There is the "come back clause" of a contract," Baylis said, which requires a contractor to return to fix any defects for a yearlong warranty period after substantial completion. However, the contractor also is typically held to a general warranty as well in which he affirms that he is providing a quality product that will perform as long as that of the industry standard. So, for example, a stucco contractor guarantees that the stucco will last as long as a typical, quality stucco application normally lasts. His "come back" period might only last a year, but he's still obligated to make good on defective work, even if that means the owner has to hire someone else and then back-charge the contractor.

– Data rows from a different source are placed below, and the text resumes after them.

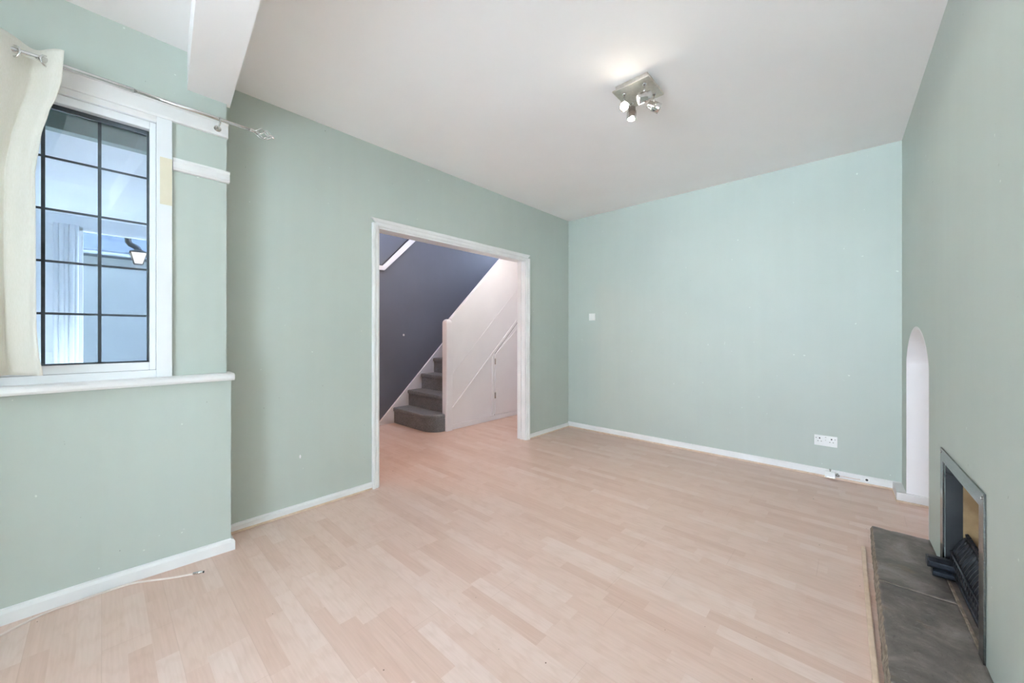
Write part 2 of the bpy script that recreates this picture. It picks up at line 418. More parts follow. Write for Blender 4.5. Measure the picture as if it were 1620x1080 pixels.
# ------------------------------------------------------------------ hall opening frame
d = thing('door_1', 'white moulded frame around the wide opening to the hall', 'door frame', (XL-.05, (D0+D1)/2, 0)); d['kind'] = 'structure'
def arch_prof(w, side):   # moulded architrave profile: (distance from opening edge, projection)
    return [(0, 0), (0, .012), (w*.2, .016), (w*.45, .014), (w*.6, .021), (w*.9, .021), (w, .015), (w, 0)]
wl, wrr = .052, .060
mb = MB()
mb.prism([(XL+p, D0-q) for q, p in arch_prof(wl, 0)], 'z', 0, DZ+.02)
mb.build('architrave', M['white'], d)
mb = MB(); mb.prism([(XL+p, D1+q) for q, p in arch_prof(wrr, 0)], 'z', 0, DZ+.02); mb.build('architrave', M['white'], d)
mb = MB()
def mitre(co):
    z = co.z - DZ; y = co.y
    return (co.x, (D0 - z) if y < 2 else (D1 + z), co.z)
mb.prism([(XL+p, DZ+q) for q, p in arch_prof(.060, 0)], 'y', D0, D1, 0, mitre)
mb.build('architrave', M['white'], d)
mb = MB(); mb.box(XL-DW-.004, XL+.002, D1-.012, D1+.001, 0, DZ, .001); mb.box(XL-.062, XL-.052, D1-.022, D1-.010, 0, DZ, .001)
mb.box(XL-DW-.004, XL+.002, D0-.001, D0+.010, 0, DZ, .001); mb.box(XL-DW-.004, XL+.002, D0, D1, DZ-.014, DZ+.001, .001)
mb.build('door_lining', M['white'], d)

# ------------------------------------------------------------------ window_1
w = thing('window_1', 'white framed leaded window above the sill', 'window', (-2.56, -.4, WZ0)); w['kind'] = 'structure'
mb = MB()   # outer casing
mb.box(-2.60, -2.502, .180, .237, .952, 2.222, .003)
mb.box(-2.60, -2.508, WY0, .180, .952, .992, .003); mb.box(-2.60, -2.508, WY0, .180, 2.192, 2.222, .003)
mb.box(-2.60, -2.502, WY0, WY0+.05, .952, 2.222, .003)
mb.build('window_frame', M['upvc'], w)
mb = MB(); mb.box(-2.5025, -2.5008, .192, .2365, 1.80, 2.03, 0); mb.build('cream_patch', M['cream'], w)
mb = MB()   # sash
mb.box(-2.60, -2.520, .157, .1795, .9925, 2.1915, .003); mb.box(-2.60, -2.5205, WY0+.10, .157, .9925, 1.030, .003); mb.box(-2.60, -2.5205, WY0+.10, .157, 2.156, 2.1915, .003)
mb.box(-2.60, -2.524, WY0+.052, WY0+.10, .994, 2.190, .004)
mb.build('sash', M['upvc'], w)
G0, G1, GZ0, GZ1 = -.96, .157, 1.030, 2.156
mb = MB(); mb.box(-2.572, -2.566, G0, G1, GZ0, GZ1); mb.build('glass_pane', M['glass'], w)
mb = MB()
mb.box(-2.566, -2.553, G1-.008, G1, GZ0, GZ1); mb.box(-2.566, -2.553, G0, G1, GZ1-.020, GZ1); mb.box(-2.566, -2.553, G0, G1, GZ0, GZ0+.006)
mb.build('gasket', M['lead'], w)
mb = MB()
for i in range(6):
    y = -.006 - .163*i
    mb.box(-2.566, -2.562, y-.0058, y+.0058, GZ0, GZ1, .0015)
for z in (1.927, 1.703, 1.479, 1.2535): mb.box(-2.5665, -2.5625, G0, G1, z-.005, z+.005, .0015)
mb.build('leading', M['lead'], w)
# sill
mb = MB()
prof = [(-2.60,.925),(-2.475,.918),(-2.466,.921),(-2.460,.930),(-2.460,.944),(-2.467,.952),(-2.48,.956),(-2.60,.958)]
mb.prism(prof, 'y', YR+.01, .484, .0015)
struct('window_sill', mb, M['white'], 'white gloss sill board running under the window', 'sill')
# head board + picture rail stub
mb = MB()
mb.prism([(-2.52,2.222),(-2.500,2.222),(-2.496,2.232),(-2.497,2.285),(-2.490,2.292),(-2.490,2.304),(-2.52,2.306)], 'y', YR+.01, .462, .001)
mb.prism([(-2.52,2.196),(-2.506,2.196),(-2.503,2.205),(-2.507,2.222),(-2.52,2.222)], 'y', YR+.01, .236, .0005)
struct('trim_6', mb, M['white'], 'white head board above the leaded window', 'trim')
mb = MB()
mb.prism([(-2.52,1.982),(-2.497,1.982),(-2.490,1.992),(-2.494,2.020),(-2.486,2.030),(-2.486,2.038),(-2.52,2.038)], 'y', .239, .468, .001)
struct('trim_7', mb, M['white'], 'short white picture rail beside the window', 'trim')

# ------------------------------------------------------------------ curtain pole
RX, RZ = -2.43, 2.275
cp = thing('curtain_pole', 'slim chrome curtain pole above the window with twisted cage finial', 'curtain pole', (RX, -.6, RZ))
mb = MB(); mb.tube([(RX, -1.35, RZ), (RX, .10, RZ)], .0110, 16); mb.tube([(RX, .10, RZ), (RX, .555, RZ)], .0088, 16); mb.build('pole', M['chrome'], cp)
mb = MB(); mb.tube([(RX,.542,RZ),(RX,.552,RZ),(RX,.562,RZ),(RX,.568,RZ)], .01, 16, True, [.0085,.0105,.0095,.006])
for s in range(4):
    pts = []
    for i in range(25):
        t = i/24; r = .024*math.sin(PI*t)**.8 + .002; a = 2*PI*s/4 + t*3.6
        pts.append((RX+r*math.cos(a), .566+.082*t, RZ+r*math.sin(a)))
    mb.tube(pts, .0031, 8)
mb.sphere((RX,.655,RZ), .0085); mb.build('finial', M['chrome'], cp)
for y in (.415, -1.2):
    mb = MB(); mb.tube([(-2.497,y,RZ-.022),(-2.494,y,RZ-.022)], .016, 16); mb.tube([(-2.495,y,RZ-.022),(-2.46,y,RZ-.022),(-2.44,y,RZ-.019),(RX,y,RZ-.012)], .0045, 10)
    mb.torus((RX,y,RZ), .0115, .003, (0,1,0)); mb.build('bracket', M['chrome'], cp)

# ------------------------------------------------------------------ curtain
cu = thing('curtain', 'cream eyelet curtain drawn to the left of the leaded window', 'curtain', (RX, -.45, 1.0))
edge = [(2.325,-.1026),(2.20,-.108),(2.13,-.119),(2.05,-.140),(1.95,-.158),(1.80,-.172),(1.65,-.170),(1.40,-.168),(1.20,-.166),(1.08,-.160),(1.003,-.150)]
def yedge(z):
    for (za, ya), (zb, yb) in zip(edge, edge[1:]):
        if zb <= z <= za:
            t = (za-z)/(za-zb); t = t*t*(3-2*t)*.5 + t*.5
            return ya+(yb-ya)*t
    return edge[-1][1] if z < 1.1 else edge[0][1]
bm = bmesh.new(); NS, NZ = 150, 70; grid = []
ZT, ZB = 2.325, 1.003; YLFT = -.80
for j in range(NZ+1):
    q = j/NZ; z = ZT + (ZB-ZT)*q; row = []
    for i in range(NS+1):
        t = i/NS; y0 = YLFT + (-.1026-YLFT)*t               # unpinched position on the pole
        ph = PI*(y0+.232)/.083
        A = .048*(1-.05*q) + .006*math.sin(5*q+3*t)
        drift = .9*math.sin(2.2*q)*(.5+.5*math.sin(9*t+1.0))*min(1, q*3)
        x = RX - A*math.sin(ph+drift) + .012*q*math.sin(23*t+4*q) + .005*math.sin(2*ph+1.1+2*q)*(.4+q) - .010*q
        y = YLFT + (yedge(z)-YLFT)*t + .007*math.sin(2*ph+1.5*q)*min(1, q*4)
        x += .004*noise.noise(Vector((t*20, q*9, 3))) + .011*min(1,q*5)*noise.noise(Vector((t*34+q*1.2, q*2.2, 8)))
        zz = z
        if j == NZ: zz -= .003
        if j == 0: zz += .006*math.sin(ph*1.0+.6)
        row.append(bm.verts.new((x, y, zz)))
    grid.append(row)
for a, b in zip(grid, grid[1:]):
    for i in range(NS): bm.faces.new((a[i], a[i+1], b[i+1], b[i])).smooth = True
mb = MB(); mb.bm = bm; o = mb.build('curtain_fabric', M['curtain'], cu)
sol = o.modifiers.new('th', 'SOLIDIFY'); sol.thickness = .0018; sol.offset = 0
for kk in range(-1, 7):
    y = -.149 - .083*kk
    if y < YLFT or y > -.11: continue
    s = 1 if kk % 2 == 0 else -1
    mb = MB(); mb.torus((RX, y, RZ-.004), .0215, .0034, (.75, .66*s, 0)); mb.build('eyelet', M['chrome'], cu)

# ------------------------------------------------------------------ stairs
st = thing('staircase', 'white sided staircase with grey carpeted steps beyond the opening', 'staircase', (-4.1, 3.6, 0))
XS = -3.67; XD = -4.54
RISE = .2085; GO = .2085; YS = 2.625
# bullnose first step
pts = [(XD+.028, YS+.50), (XD+.028, YS-.012)]
cx, cy, r = -3.86, YS+.17, .182
for i in range(13):
    a = -PI/2 + (PI/2)*i/12; pts.append((cx + r*1.10*math.cos(a), cy + r*math.sin(a)))
pts.append((-3.66, YS+.175)); pts.append((-3.725, YS+.178)); pts.append((-3.725, YS+.50))
mb = MB(); mb.prism(pts, 'z', .0, RISE-.052, .008)
def grow(p, g): 
    return [(x, y) for x, y in p]
pts2 = [(x, y-(.016 if y < YS+.1 else 0)) for x, y in pts]
mb.prism(pts2, 'z', RISE-.055, RISE, .018, None, 3)
mb.build('step', M['carpet'], st)
for k in range(1, 12):
    y = YS + GO*k; z = RISE*(k+1)
    mb = MB(); mb.box(XD+.028, XS-.031, y, y+GO+.10, z-RISE-.04, z-.03, .004); mb.box(XD+.028, XS-.031, y-.022, y+GO+.05, z-.05, z, .016)
    mb.build('step', M['carpet'], st)
# wall string
mb = MB(); mb.prism([(2.36,0),(2.80,0),(6.0,3.2),(6.0,3.62),(2.42,.052),(2.36,.04)], 'x', XD+.001, XD+.028, .002); mb.build('wall_string', M['hallwhite'], st)
# newel
mb = MB(); t = bmesh.new(); rings = []
for i in range(14):
    z = 0 if i == 0 else 1.300 + .054*math.sin(PI/2*(i-1)/12); k_ = 1 if i <= 1 else max(.12, math.cos(PI/2*(i-1)/12)**.75)
    ring = []
    for j in range(32):
        a = 2*PI*j/32 + .01; ca, sa = math.cos(a), math.sin(a); pw = .22
        ring.append(t.verts.new((-3.676 + .046*k_*math.copysign(abs(ca)**pw, ca), 2.846 + .046*k_*math.copysign(abs(sa)**pw, sa), z)))
    rings.append(ring)
for a, b in zip(rings, rings[1:]):
    for j in range(32): t.faces.new((a[j], a[(j+1)%32], b[(j+1)%32], b[j]))
t.faces.new(rings[0]); t.faces.new(rings[-1]); mb._add(t); mb.build('newel_post', M['hallwhite'], st)
# side panel: sheet, capping, sloping battens, vertical batten
sl = .985
def ztop(y): return 1.34 + sl*(y-2.892)
ye = 2.892 + (H-1.34)/sl
mb = MB(); mb.prism([(2.892,0),(4.8,0),(4.8,H),(ye,H),(2.892,1.34)], 'x', XS-.03, XS); mb.build('side_panel', M['hallwhite'], st)
mb = MB(); mb.prism([(2.892,1.325),(ye+.01,H-.01),(ye+.01,H+.0),(ye-.02,H),(2.892,1.362)], 'x', XS-.045, XS+.012, .002); mb.build('capping', M['hallwhite'], st)
lineA = lambda y: .208 + .94*(y-2.90)
lineB = lambda y: .655 + .963*(y-2.90)
mb = MB(); mb.prism([(2.893,lineA(2.893)),(4.75,lineA(4.75)),(4.75,lineA(4.75)+.05),(2.893,lineA(2.893)+.05)], 'x', XS, XS+.010, .002)
mb.prism([(2.893,lineB(2.893)),(4.6,lineB(4.6)),(4.6,lineB(4.6)+.012),(2.893,lineB(2.893)+.012)], 'x', XS, XS+.005, .001)
mb.build('sloping_batten', M['hallwhite'], st)
mb = MB(); mb.prism([(3.60,.075),(3.645,.075),(3.645,lineA(3.645)-.004),(3.60,lineA(3.60)-.004)], 'x', XS, XS+.010, .002)
mb.build('upright_batten', M['hallwhite'], st)
mb = MB(); mb.box(XS, XS+.014, 2.893, 4.79, 0, .060, .003); mb.build('skirting', M['hallwhite'], st)
mb = MB(); mb.prism([(3.652,.072),(4.42,.072),(4.42,1.50),(3.652,lineA(3.652)-.022)], 'x', XS, XS+.012, .002)
cd = mb.build('cupboard_door', M['hallwhite'], st); cd['label'] = 'angled cupboard door under the stairs'
mb = MB(); mb.prism([(3.6455,.062),(3.6515,.062),(3.6515,lineA(3.6515)-.014),(4.45,lineA(4.45)-.014),(4.45,lineA(4.45)-.004),(3.6455,lineA(3.6455)-.004)], 'x', XS-.001, XS+.0015); mb.build('door_gap_shade', M['black'], st)  # black strip stands in for the shade inside the door gap
for z in (.80, .335):
    mb = MB(); mb.box(XS+.010, XS+.0150, 3.638, 3.664, z-.040, z+.040, .001); mb.tube([(XS+.017,3.650,z-.04),(XS+.017,3.650,z+.04)], .004, 10)
    for dz in (-.026, 0, .026): mb.sphere((XS+.0155, 3.660, z+dz), .003)
    mb.build('hinge', M['steel'], cd)
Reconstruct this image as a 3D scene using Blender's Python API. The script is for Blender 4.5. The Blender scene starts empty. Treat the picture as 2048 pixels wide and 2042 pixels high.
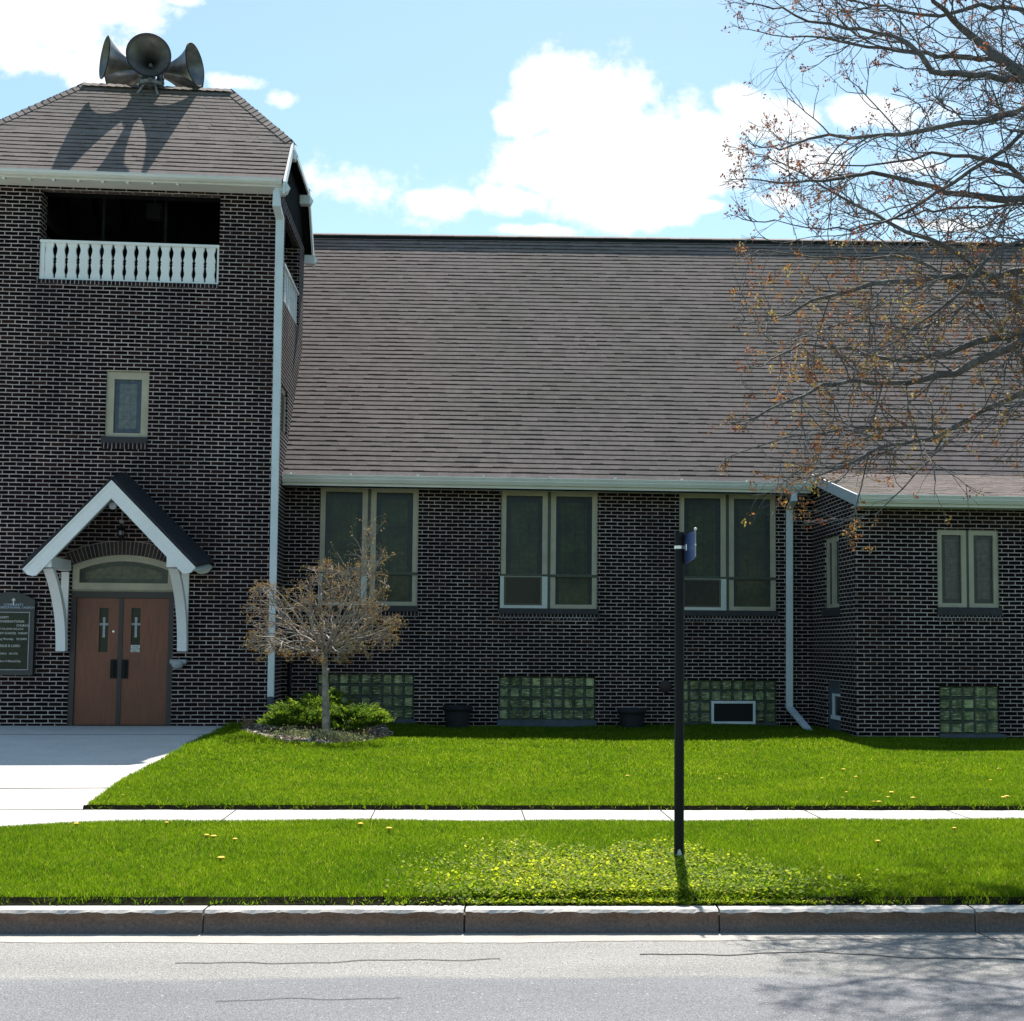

There are other parts of the work, Baylis said, that don't have a very long life expectancy like paint on the exterior of a building. The question is, he said, "How long would a reasonable person expect that (item) to last?"
Mediation provisions should be in place
If the parties just can't agree on who is at fault or on the nature of the defect, Baylis said, contracts normally have mediation and arbitration provisions.
"Typically they have a mandatory, nonbinding mediation, so that's the first step," he said. If the parties can't come up with a solution via mediation, binding arbitration is usually next. The arbitrator, or panel of arbitrators if the project is large, is familiar with construction processes and will make a decision as to who must pay for the defects.
Piling onto an already difficult process, Baylis said, is the fact that in almost all of these cases, the project is often long completed. "You've made whatever profit you've made," he said. "You're onto your next job … and then you get these calls to come back. Every hour they spend fixing old mistakes is an hour that (they) can't work on new matters."
"The short-term view," Baylis said, is 'I'm not going to do it because I'm not getting paid for it.' The long-term view is it's unfortunately part of the cost of doing business."